Não sei se posso dizer isso. Com certeza que há muitas coisas em que o Presidente da República não concorda com o Partido Socialista, como é natural. E, como qualquer de nós, tem as suas discordâncias. Ele tem mais responsabilidade em fazer impor as suas ideias do que qualquer um de nós. Nós só votamos, ele, não, pode fazê-lo periodicamente. Mas não procura conflitos, isso é verdade, e nós sabemos que sim, que ele não procura conflitos. Ao contrário do presidente Soares, que, esse sim, provocava conflitos para fazer avançar ou para detectar erros, provocar e emendar esses erros.
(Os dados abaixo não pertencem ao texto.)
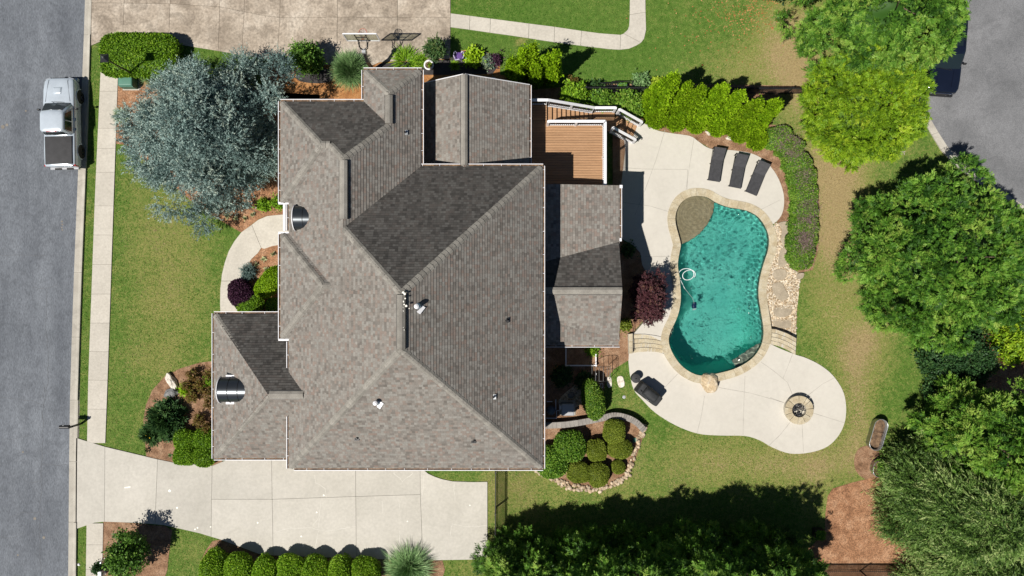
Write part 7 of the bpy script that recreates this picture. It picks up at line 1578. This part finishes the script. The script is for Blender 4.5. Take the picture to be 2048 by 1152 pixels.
MB().cbox(g.x + .50, g.x + .62, g.y + .1, g.y + .32, g.z + .2, g.z + .7, .02).build('control_box', 'white_trim', t)
g = G(1165, 715); t = thing('raised_bed', 'white edged raised bed under the porch eave', 'raised bed', g); x0, x1 = G(1132, 0).x, G(1192, 0).x; y0, y1 = G(1165, 730).y, G(1165, 690).y
for a, b_ in (((x0, y0), (x1, y0)), ((x1, y0), (x1, y1)), ((x0, y0), (x0, y1))): MB().beam((*a, g.z + .28), (*b_, g.z + .28), .07, .07).build('rail', 'white_trim', t)
for x, y in ((x0, y0), (x1, y0), (x1, y1), (x0, y1)): MB().box(x - .05, x + .05, y - .05, y + .05, g.z, g.z + .36).build('corner_post', 'white_trim', t)
MB().box(x0 + .02, x1 - .02, y0 + .02, y1, g.z, g.z + .2).build('soil', 'mulch_brown', t)
g = G(1200, 742); t = thing('iron_arch', 'thin black iron garden arch below the porch', 'arch', g)
for oy in (-.42, .42):
    MB().tube([(g.x - .55 + .55 * (1 - math.cos(math.pi * j / 14)), g.y + oy, g.z + 1.0 * (1 if 2 < j < 12 else j / 3 if j <= 2 else (14 - j) / 3) + .55 * math.sin(math.pi * j / 14)) for j in range(15)], .016, 6).build('hoop', 'black_metal', t)
for j in range(1, 14, 2):
    z = g.z + 1.0 * (1 if 2 < j < 12 else j / 3 if j <= 2 else (14 - j) / 3) + .55 * math.sin(math.pi * j / 14); x = g.x - .55 + .55 * (1 - math.cos(math.pi * j / 14)); MB().tube([(x, g.y - .42, z), (x, g.y + .42, z)], .013, 5).build('cross_bar', 'black_metal', t)
g = G(1197, 769); t = thing('plant_stand', 'small white wire plant stand below the iron arch', 'stand', g)
for a, b_ in (((-.2, -.12), (.2, -.12)), ((-.2, .12), (.2, .12)), ((-.2, -.12), (-.2, .12)), ((.2, -.12), (.2, .12)), ((-.07, -.12), (-.07, .12)), ((.07, -.12), (.07, .12))): MB().beam((g.x + a[0], g.y + a[1], g.z + .5), (g.x + b_[0], g.y + b_[1], g.z + .5), .022, .022).build('top_bar', 'white_trim', t)
for x in (-.2, .2):
    for y in (-.12, .12): MB().beam((g.x + x, g.y + y, g.z), (g.x + x, g.y + y, g.z + .5), .022, .022).build('leg', 'white_trim', t)
MB().beam((g.x - .2, g.y + .12, g.z + .5), (g.x - .2, g.y + .75, g.z + .55), .022, .022).build('side_bar', 'white_trim', t)
# retaining wall with cap stones, river stone border
t = thing('retaining_wall', 'curved grey block wall above the round bushes', 'wall', G(1240, 835)); wp = spline([(1090,848),(1130,846),(1170,840),(1200,834),(1225,828),(1250,832),(1270,842),(1286,858)], 5, False)
for k, (a, b_) in enumerate(zip(wp, wp[1:])):
    a = G(*a); b_ = G(*b_); d = (b_ - a); d.z = 0; l = d.length; d.normalize(); n_ = Vector((-d.y, d.x, 0)); c = (a + b_) / 2
    for j in range(3): MB().obox((c.x, c.y, LOW + .08 + .155 * j), l - .008, .28, .15, math.atan2(d.y, d.x)).build('block', 'wall_block', t)
    MB().obox((c.x, c.y, LOW + .08 + .155 * 3 - .04), l - .010, .36, .07, math.atan2(d.y, d.x)).build('cap_stone', 'wall_block', t)
t = thing('stone_border', 'border of tan river stones round the bushes', 'border', G(1200, 970)); rr = random.Random(12)
bp = spline([(1078,941),(1100,952),(1118,964),(1140,973),(1165,977),(1190,979),(1215,974),(1240,962),(1256,946),(1264,925),(1272,900),(1278,882),(1285,866),(1290,852)], 8, False); stones = [MB() for _ in range(5)]; srcs = []
for i in range(5):
    o = MB().blob((0, 0, 0), .11, .08, .07, 60 + i, .2, 1).build('river_stone', 'river_stone', t, smooth_shade=True); srcs.append(o); 
for i in range(210):
    q = bp[int(rr.random() * (len(bp) - 1))]; g = G(q[0] + rr.uniform(-5, 4), q[1] + rr.uniform(-6, 5)); s = srcs[i % 5]; c = s if i < 5 else bpy.data.objects.new('river_stone', s.data)
    if i >= 5: COL.objects.link(c); c.parent = t
    o = Vector(ORG[t]); c.location = (g.x - o.x, g.y - o.y, g.z + .05 - o.z)
    k = rr.uniform(.8, 1.5); c.scale = (k, k, k); c.rotation_euler = (0, 0, rr.uniform(0, 6.28))
for i, s in enumerate(srcs):                               # the mesh of a stone is centred on its own origin
    s.data.transform(__import__('mathutils').Matrix.Translation(Vector(ORG[t])))

# ------------------------------------------------------------------ blades of the lawn, ragged over the edges of paving and beds
def lawn_blades(n, seed):
    r = np.random.RandomState(seed); x = r.uniform(-29.5, 31.5, n); y = r.uniform(-17.8, 17.8, n); jx = x + r.normal(0, 0.045, n); jy = y + r.normal(0, 0.045, n)
    px, py = jx / S + 1024, 576 - jy / S; bad = np.zeros(n, bool)
    for poly in NOGRASS: bad |= inpoly(px, py, poly)
    bad |= inpoly(x, y, offset(POOL, 0.45))
    for (x0, x1, y0, y1), _ in ROOFS.values(): bad |= (x > x0 + .45) & (x < x1 - .45) & (y > y0 + .45) & (y < y1 - .45)
    x, y = x[~bad], y[~bad]; n = len(x); z = gz(x, y)
    a = r.rand(n) * 6.283; el = r.uniform(0.05, 0.75, n); d = np.stack([np.cos(a) * np.cos(el), np.sin(a) * np.cos(el), np.sin(el)], 1); ln = r.uniform(0.05, 0.13, n); wd = ln * 0.16
    sd = np.stack([-np.sin(a), np.cos(a), np.zeros(n)], 1)
    # drier where the turf is thin, in drifts of a few decimetres
    f = np.zeros(n)
    for _ in range(26):
        k = np.exp(r.uniform(np.log(0.6), np.log(16))); t = r.rand() * 6.283; f += np.sin(k * (x * np.cos(t) + y * np.sin(t)) + r.rand() * 6.283)
    tint = 0.10 + dryness(x, y) * 0.92 + f * 0.028 + r.normal(0, 0.13, n)
    e = bpy.data.objects.new('tmp', None); ORG[e] = (0, 0, 0)
    o = leaf_mesh('lawn_blades', np.stack([x, y, z + 0.002], 1), d, ln, wd * 1.25, sd, tint, 'lawn_blade', e, tri=True); o.parent = None; bpy.data.objects.remove(e)
    tag(o, 'short grass blades of the lawns', 'grass', None, 'stuff'); return n
foliage('lawn_blade', (0.078, 0.195, 0.022), (0.225, 0.310, 0.068), (0.440, 0.345, 0.180), trans=0.25, rough=0.8, spec=0.1)
lawn_blades(400000, 77)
No caso do Presidente, penso que, se calhar, ele vai ter mesmo de intervir em breve.

Para si, então, a maioria absoluta não é algo de que o País precise, mesmo para ter um dia-a-dia saudável em termos de economia.

Isso são perguntas terríveis! Teoricamente, acho que a maioria absoluta é necessária para a estabilidade. Mas é teórico.
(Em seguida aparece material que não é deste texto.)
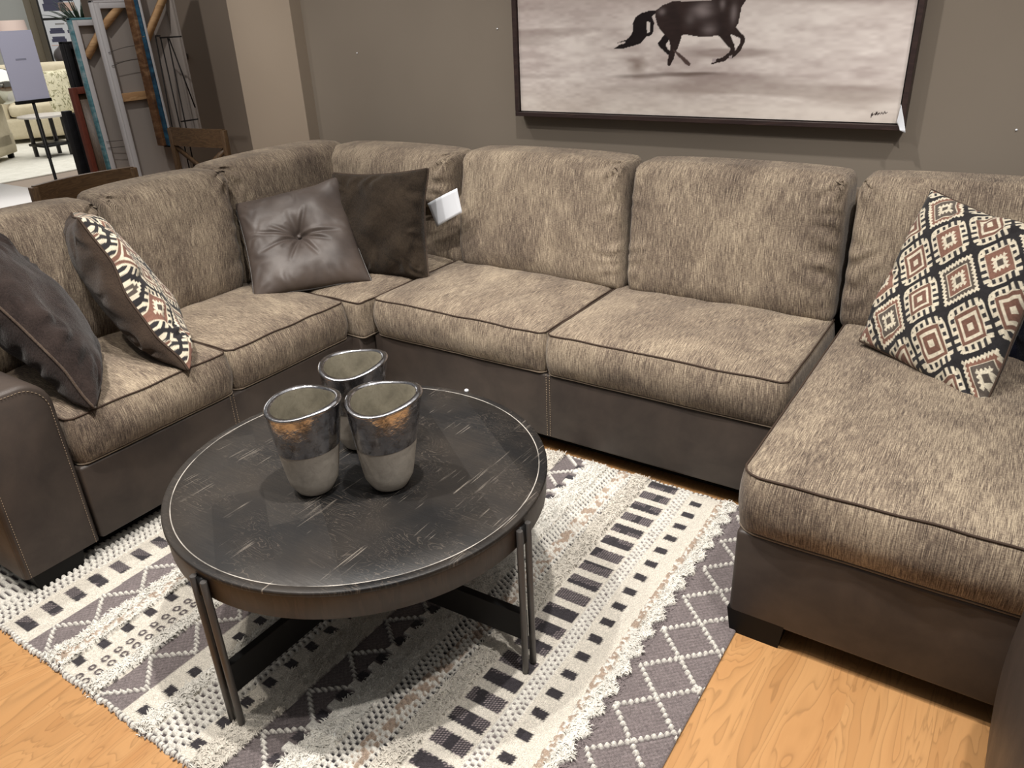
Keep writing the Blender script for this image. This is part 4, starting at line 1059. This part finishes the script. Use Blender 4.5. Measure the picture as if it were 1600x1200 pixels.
# pale cabinet with lamp and things behind the sofa
cb=facing(22,118,16.0); k=thing('console_cabinet','pale console cabinet behind the far armchair','cabinet',(cb.x,cb.y,0)); k.rotation_euler=(0,0,math.radians(62))
MB().box(-.9,.9,-.2,.25,.0,cb.z-.05,.01).build('body',CREAM,k); MB().box(-.93,.93,-.23,.28,cb.z-.05,cb.z,.008).build('top',WHT,k)
lm=facing(18,47,16.0); q=thing('table_lamp','table lamp with a wide pinkish drum shade at the left edge','lamp',(lm.x,lm.y,cb.z))
MB().lathe([(.001,0),(.10,0),(.10,.02),(.02,.03),(.03,.2),(.015,.32),(.012,.48)],20).build('base',GUN,q)
hz=lm.z-cb.z
MB().lathe([(.24,hz-.14),(.22,hz+.14)],32,cap0=False,cap1=False).build('lamp_shade',mat('pink_linen_shade',(226,206,198),.9),q)
bl=facing(3,135,12.6); q=tag(MB().lathe([(.001,-.22)]+[(.22*math.cos(a),.22*math.sin(a)) for a in np.linspace(-1.4,1.4,12)]+[(.001,.22)],28,tuple(bl)).build('decor_ball',mat('polished_steel',(190,190,180),.12,1.)),'shiny silver ball sculpture at the left edge','ornament')
dk=facing(104,88,16.6); tag(MB().lathe([(.001,0)]+[(.20*math.sin(a),.17-.17*math.cos(a)) for a in np.linspace(.2,2.6,10)]+[(.06,.36),(.001,.36)],24,(dk.x,dk.y,dk.z-.17)).build('decor_jar',mat('smoked_ceramic',(84,80,80),.3)),'dark grey round jar on the ledge behind the far sofa','jar')
ld=facing(104,104,16.9); q=thing('console_table','pale ledge table behind the far sofa','table',(ld.x,ld.y,0)); q.rotation_euler=(0,0,math.radians(62)); zz=dk.z-.17
MB().box(-1.4,1.2,-.12,.2,zz-.05,zz,.006).build('top',CREAM,q); 
for a in (-1.3,1.1): MB().box(a-.04,a+.04,-.08,.16,0,zz-.05).build('leg',CREAM,q)
# plant
pp=facing(127,36,9.5); q=thing('potted_plant','spiky green plant just above the teal edged canvas','plant',(pp.x,pp.y,0))
G=mat('dark_leaf',(42,66,50),.6); hb=pp.z-.10
MB().lathe([(.001,0),(.08,0),(.095,hb*.5),(.10,hb),(.085,hb),(.075,hb*.5),(.001,hb*.5)],24).build('planter',mat('grey_planter',(120,116,110),.6),q)
lf=MB()
for i in range(46):
    a=random.random()*2*PI; t_=.15+random.random()*.9; L_=.24+random.random()*.16; pts=[];rr=[]
    for j in range(6):
        u=j/5; r0=L_*u*math.sin(t_*(.6+.5*u)); pts.append((r0*math.cos(a),r0*math.sin(a),hb+L_*u*math.cos(t_*(.5+.5*u)))); rr.append(.011*(1-u)+.0015)
    lf.tube(pts,rr,4)
lf.build('foliage',G,q)
# tall mirror / doorway frame strips
mr=facing(52,40,18.2); q=thing('standing_mirror','tall mirror with a slim champagne frame in the far showroom','mirror',(mr.x,mr.y,0.0)); q.rotation_euler=(0,0,math.radians(-22-0+62-40+22))
q.rotation_euler=(0,0,math.radians(60))
MB().box(-1.25,-.06,.0,.03,.25,2.6).build('glass',mat('pale_glass',(214,218,214),.15,.3),q,smooth=False)
for a,b in ((-1.33,-1.25),(-.06,.06)): MB().box(a,b,-.02,.05,0,2.7,.01).build('frame_side',mat('champagne_wood',(140,130,110),.5),q)
MB().box(-1.33,.06,-.02,.05,2.6,2.7,.01).build('frame_rail',mat('champagne_rail',(140,130,110),.5),q)
MB().box(-1.33,.06,-.02,.05,.15,.25,.01).build('frame_rail',mat('champagne_base',(140,130,110),.5),q)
Mas já tem prática, três maiorias absolutas em 30 anos de democracia, o que é pouco.

E que, em todos os casos, não deixou o País muito satisfeito com o resultado. Nós vimos quando foi das primeiras maiorias absolutas, depois dos dois períodos, que não deixou o País muito satisfeito: falta de diálogo, essas queixas todas, que depois deu lugar ao Guterres. Depois, maioria absoluta de coligação não conta muito, foi só dois anos, mas agora, actualmente, deixa imensas queixas da maioria absoluta, há muitas queixas! Nós, empresários, valorizamos muitíssimo a estabilidade, e não somos muito políticos. Se perguntar aos nossos empresários se eles querem estabilidade e maioria absoluta, eles respondem que sim.

É hoje mais favorável às obras públicas do que há seis meses?

Sou em absoluto, não são é aquelas! Há muita obra pública absolutamente necessária, e nós sabemos que na reabilitação urbana, por exemplo, há muito para fazer e dava trabalho para toda a gente. Temos as estradas - dentro das estradas, escusam de ser auto-estradas -, há as ligações municipais todas, milhares de quilómetros que precisavam de ser reparados. As escolas que estão em curso, sim senhor, aprovação total. Mais ainda, as escolas vão ter componentes tecnológicas dentro, toda a cablagem metida, energia solar nos telhados…

E as barragens?

As barragens, também. As barragens são um fenómeno, porque têm tudo: mão-de-obra nacional, tecnologia nacional, redução de importações…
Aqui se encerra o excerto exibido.